The report has mentioned another loss of Rs623.93 million to PTA due to failure in various type of revenue collections from various companies. In this connection the non-issuance of Numbering Demand Notices (NDN) is figured prominently as the Service Division PTA duly collected the processing fee and first year annual charges on account of NDN in advance and passed the same on to finance division for deposit. However, in spite of repeated requests by Services Division PTA, the finance division time and again refused to take responsibility for either issuance of Demand Notices for subsequent annual charges or for pursing the resultant recovery cases.

Resultantly, PTA suffered a loss of millions of rupees as demand notes were not issued for subsequent years and therefore no recovery was made. Similarly an amount of Rs66 million was short demanded by the finance division in case of five different operators. In the cases of Radio Based Station (RBS) licensees alone, demand note of Rs242.456 million were issued in this financial year which were due to be issued in previous financial years.

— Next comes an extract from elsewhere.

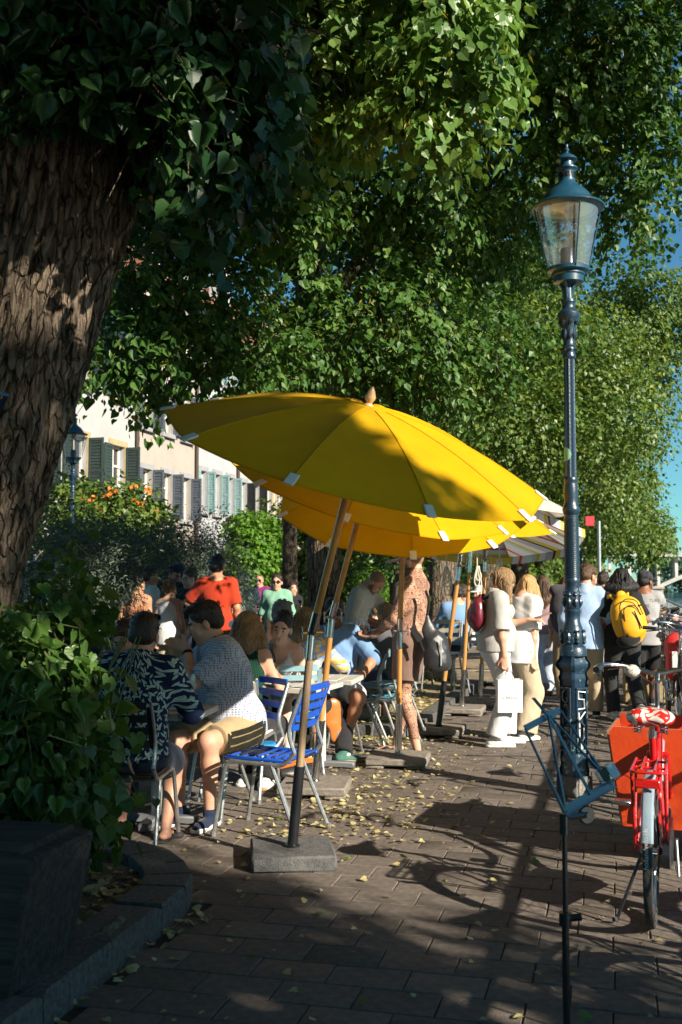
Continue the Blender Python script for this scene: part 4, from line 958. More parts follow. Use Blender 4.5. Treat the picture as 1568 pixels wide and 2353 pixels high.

While referring to an audit para, the member (finance) has also been charged in the report for not depositing a surplus of Rs702.177 million in Federal Consolidated Fund (FCF). When the point was raised by the audit authorities, member (finance) replied that Rs820.918 million was deposited in public account. On this the report quoted the audit authorities for observing that ‘the amount due to government of Pakistan (Federal Consolidated Fund) was deposited in the public account due to procedural lapse’.

Since the member (finance) approved deposits in public account instead of Federal Consolidated Fund without the approval of the authority, the case was taken up by the FIA and the investigations are under way.